The area was extensively redeveloped during the 19th century and early 20th century with both the expansion of the river trade and the connectivity that the railway brought about. Bermondsey Town Hall - a mark of its civic emergence - was built on Spa Road in 1881. To the east of Tower Bridge, Bermondsey’s three and a half miles of riverside were lined with warehouses and wharves, of which the best known is Butler’s Wharf.
Many buildings from this era survive (around
Leathermarket Street) including the huge Leather, Hide and Wool Exchange (now residential and small work spaces). Hepburn and Gale’s tannery, though now disused, on
Long Lane is also a substantial survivor of the leather trade.

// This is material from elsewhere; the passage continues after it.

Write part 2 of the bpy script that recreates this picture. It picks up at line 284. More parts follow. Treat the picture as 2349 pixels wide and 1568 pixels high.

Peek, Frean and Company was established in 1857 at Dockhead by James Peek and George Hender Frean. They moved to a larger plant in Clements Road in 1866, leading to the nickname ’Biscuit Town’ for Bermondsey. They continued baking here until the brand was discontinued in 1989.
Wee Willie Harris - usually credited as the first British rock and roller - came from Bermondsey. He also worked in Peak Freans before his fame.
Bermondsey’s riverside suffered severe damage in Second World War bombing. A couple of decades later, the wharves became redundant following the collapse of the river trade. After standing derelict, many of the wharves were redeveloped by the London Docklands Development Corporation during the 1980s. They have now been converted into a mixture of residential and commercial accommodations and have become some of the most upmarket and expensive properties in London.
In 1910, Millwall F.C. had moved to a new stadium on Coldblow Lane, having previously played in Millwall on the Isle of Dogs. They kept their original name despite playing on the opposite side of the River Thames to the Millwall area. They played at The Den until 1993, when they relocated to the New Den nearby. The New Den is now back to being called The Den.
In 2000, Bermondsey tube station on the Jubilee Line Extension opened.